▶ _WHAT YOU HAVE TO DO_
Exact copies are required of the lines from the line containing "M_hexdim = mat('banner_olive_line', (132, 116, 62), 0.6)" through the final line of the listing, both included, and of no other lines.

▶ _GIVEN INFORMATION_
◆ ◆ ◆
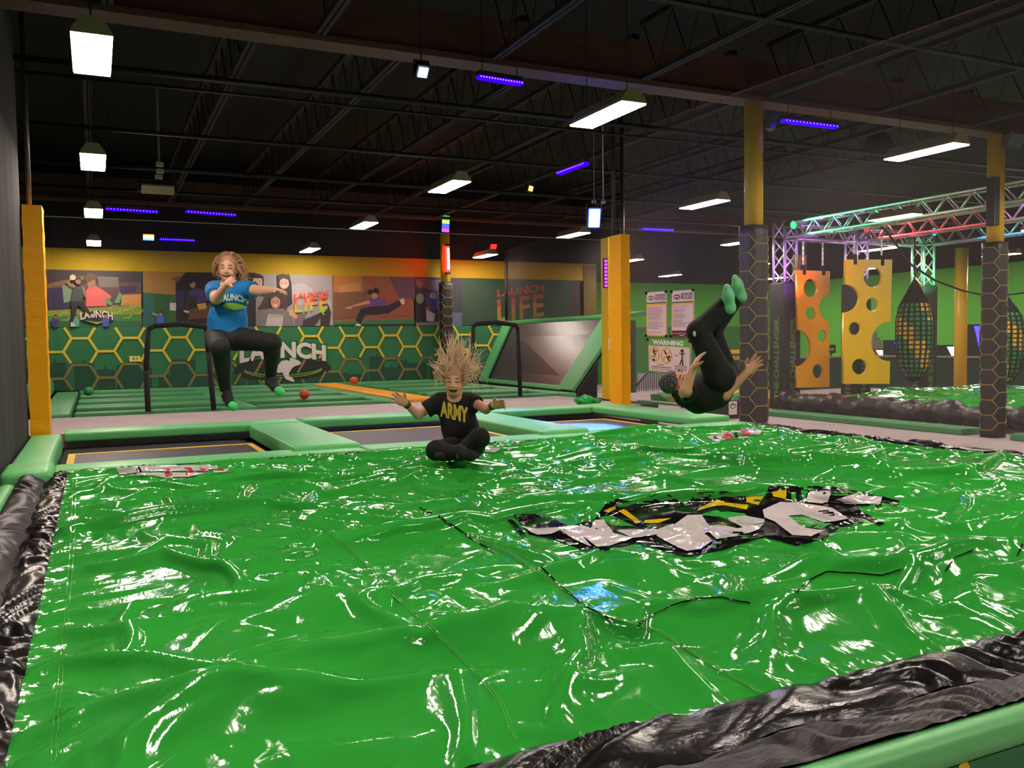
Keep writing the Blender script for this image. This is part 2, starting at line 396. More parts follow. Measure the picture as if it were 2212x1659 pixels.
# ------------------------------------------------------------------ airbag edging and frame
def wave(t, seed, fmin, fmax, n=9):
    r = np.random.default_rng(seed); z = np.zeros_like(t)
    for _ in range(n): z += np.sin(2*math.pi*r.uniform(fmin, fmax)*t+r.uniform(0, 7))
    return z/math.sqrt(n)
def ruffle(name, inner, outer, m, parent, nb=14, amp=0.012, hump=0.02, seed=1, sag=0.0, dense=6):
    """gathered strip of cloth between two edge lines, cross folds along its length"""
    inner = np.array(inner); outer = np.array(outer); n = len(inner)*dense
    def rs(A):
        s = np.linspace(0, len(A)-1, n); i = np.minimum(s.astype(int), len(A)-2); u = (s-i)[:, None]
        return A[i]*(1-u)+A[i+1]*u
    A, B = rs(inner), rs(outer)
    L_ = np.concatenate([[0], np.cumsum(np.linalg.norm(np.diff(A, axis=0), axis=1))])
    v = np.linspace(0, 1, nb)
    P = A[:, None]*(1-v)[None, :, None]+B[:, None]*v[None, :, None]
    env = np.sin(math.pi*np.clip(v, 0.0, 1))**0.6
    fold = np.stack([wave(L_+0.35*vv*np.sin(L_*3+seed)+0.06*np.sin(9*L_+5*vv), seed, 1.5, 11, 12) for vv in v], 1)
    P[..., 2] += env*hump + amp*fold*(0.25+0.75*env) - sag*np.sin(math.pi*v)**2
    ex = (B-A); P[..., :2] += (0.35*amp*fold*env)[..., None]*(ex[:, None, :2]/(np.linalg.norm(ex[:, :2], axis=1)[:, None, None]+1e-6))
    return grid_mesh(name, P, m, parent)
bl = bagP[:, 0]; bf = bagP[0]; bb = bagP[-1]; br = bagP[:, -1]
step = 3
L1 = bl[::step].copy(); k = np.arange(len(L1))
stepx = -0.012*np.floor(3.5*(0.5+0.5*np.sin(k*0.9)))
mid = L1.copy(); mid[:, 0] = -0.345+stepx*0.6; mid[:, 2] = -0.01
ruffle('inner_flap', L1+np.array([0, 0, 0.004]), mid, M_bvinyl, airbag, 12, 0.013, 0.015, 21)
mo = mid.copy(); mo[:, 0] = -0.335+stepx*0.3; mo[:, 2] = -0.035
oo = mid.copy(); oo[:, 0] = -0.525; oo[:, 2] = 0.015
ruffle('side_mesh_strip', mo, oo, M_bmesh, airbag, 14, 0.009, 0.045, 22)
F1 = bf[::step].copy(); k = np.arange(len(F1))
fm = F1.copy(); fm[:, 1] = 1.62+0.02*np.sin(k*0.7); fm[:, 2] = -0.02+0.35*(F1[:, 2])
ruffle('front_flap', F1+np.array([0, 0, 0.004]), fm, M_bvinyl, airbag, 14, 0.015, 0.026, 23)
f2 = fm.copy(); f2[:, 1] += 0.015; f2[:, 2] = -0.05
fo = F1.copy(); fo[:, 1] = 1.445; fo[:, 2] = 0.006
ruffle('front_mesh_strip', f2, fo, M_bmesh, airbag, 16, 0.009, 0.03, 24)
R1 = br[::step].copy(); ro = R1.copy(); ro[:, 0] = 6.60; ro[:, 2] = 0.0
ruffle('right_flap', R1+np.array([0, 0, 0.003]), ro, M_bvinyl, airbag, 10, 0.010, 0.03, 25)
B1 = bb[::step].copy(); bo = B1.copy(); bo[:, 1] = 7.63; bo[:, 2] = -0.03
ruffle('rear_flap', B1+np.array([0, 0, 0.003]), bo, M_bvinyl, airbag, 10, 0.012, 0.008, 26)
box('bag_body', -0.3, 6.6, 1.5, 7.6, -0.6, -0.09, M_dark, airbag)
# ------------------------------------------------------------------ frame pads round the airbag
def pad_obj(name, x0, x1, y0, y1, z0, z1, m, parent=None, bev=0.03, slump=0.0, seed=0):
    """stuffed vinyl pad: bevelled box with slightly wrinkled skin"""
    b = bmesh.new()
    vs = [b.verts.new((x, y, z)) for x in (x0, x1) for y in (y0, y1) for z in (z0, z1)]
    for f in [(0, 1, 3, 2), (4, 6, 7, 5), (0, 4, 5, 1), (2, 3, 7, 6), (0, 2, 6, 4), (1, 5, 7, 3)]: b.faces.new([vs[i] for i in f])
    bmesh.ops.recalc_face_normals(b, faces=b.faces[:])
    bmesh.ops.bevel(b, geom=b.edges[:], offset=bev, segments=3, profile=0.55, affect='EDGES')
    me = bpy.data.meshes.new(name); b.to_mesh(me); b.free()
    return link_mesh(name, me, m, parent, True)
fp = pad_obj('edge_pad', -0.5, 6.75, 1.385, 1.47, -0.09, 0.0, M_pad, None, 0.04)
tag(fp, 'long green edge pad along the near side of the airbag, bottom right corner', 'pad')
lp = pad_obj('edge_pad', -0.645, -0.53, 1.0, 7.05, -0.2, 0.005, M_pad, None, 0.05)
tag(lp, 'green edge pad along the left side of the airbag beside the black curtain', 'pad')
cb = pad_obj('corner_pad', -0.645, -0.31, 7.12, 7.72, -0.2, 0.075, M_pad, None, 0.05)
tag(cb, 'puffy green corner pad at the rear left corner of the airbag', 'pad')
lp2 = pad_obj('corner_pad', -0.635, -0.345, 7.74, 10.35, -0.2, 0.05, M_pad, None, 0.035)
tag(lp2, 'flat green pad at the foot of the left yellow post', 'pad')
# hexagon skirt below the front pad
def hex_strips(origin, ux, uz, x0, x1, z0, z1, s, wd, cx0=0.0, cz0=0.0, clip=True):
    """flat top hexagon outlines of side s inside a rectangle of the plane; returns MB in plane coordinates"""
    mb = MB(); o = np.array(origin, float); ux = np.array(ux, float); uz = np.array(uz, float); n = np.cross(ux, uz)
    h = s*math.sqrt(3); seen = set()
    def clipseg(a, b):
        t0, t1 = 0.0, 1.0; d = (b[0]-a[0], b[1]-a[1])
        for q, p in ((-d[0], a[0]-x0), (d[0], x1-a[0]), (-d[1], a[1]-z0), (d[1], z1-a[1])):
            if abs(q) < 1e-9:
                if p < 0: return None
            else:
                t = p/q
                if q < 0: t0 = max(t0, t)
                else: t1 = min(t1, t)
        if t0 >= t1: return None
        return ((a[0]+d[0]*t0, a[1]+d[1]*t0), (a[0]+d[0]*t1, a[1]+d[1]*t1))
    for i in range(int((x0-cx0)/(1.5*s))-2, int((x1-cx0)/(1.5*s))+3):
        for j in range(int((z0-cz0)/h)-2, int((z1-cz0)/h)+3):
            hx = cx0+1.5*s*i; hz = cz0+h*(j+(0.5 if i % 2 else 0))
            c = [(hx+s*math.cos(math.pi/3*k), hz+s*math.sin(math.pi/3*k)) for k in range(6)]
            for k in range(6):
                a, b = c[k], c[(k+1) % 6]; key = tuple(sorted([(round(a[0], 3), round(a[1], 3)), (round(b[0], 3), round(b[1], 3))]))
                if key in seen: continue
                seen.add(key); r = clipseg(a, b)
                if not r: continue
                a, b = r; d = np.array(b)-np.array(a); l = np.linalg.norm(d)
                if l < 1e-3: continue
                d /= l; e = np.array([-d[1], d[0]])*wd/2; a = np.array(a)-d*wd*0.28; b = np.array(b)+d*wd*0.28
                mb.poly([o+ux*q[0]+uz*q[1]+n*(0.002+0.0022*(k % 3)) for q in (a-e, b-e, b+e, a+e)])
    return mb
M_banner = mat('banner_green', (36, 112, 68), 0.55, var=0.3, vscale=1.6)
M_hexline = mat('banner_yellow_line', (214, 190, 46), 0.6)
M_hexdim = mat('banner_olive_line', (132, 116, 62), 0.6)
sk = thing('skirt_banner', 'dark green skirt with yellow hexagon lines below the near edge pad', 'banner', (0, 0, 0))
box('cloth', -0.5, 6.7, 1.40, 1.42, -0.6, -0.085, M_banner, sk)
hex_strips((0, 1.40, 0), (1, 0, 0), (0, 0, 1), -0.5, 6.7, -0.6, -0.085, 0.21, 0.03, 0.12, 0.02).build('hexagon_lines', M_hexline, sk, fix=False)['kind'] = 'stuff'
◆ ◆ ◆
▶ _COMPLETE RESPONSE_
M_hexdim = mat('banner_olive_line', (132, 116, 62), 0.6)
sk = thing('skirt_banner', 'dark green skirt with yellow hexagon lines below the near edge pad', 'banner', (0, 0, 0))
box('cloth', -0.5, 6.7, 1.40, 1.42, -0.6, -0.085, M_banner, sk)
hex_strips((0, 1.40, 0), (1, 0, 0), (0, 0, 1), -0.5, 6.7, -0.6, -0.085, 0.21, 0.03, 0.12, 0.02).build('hexagon_lines', M_hexline, sk, fix=False)['kind'] = 'stuff'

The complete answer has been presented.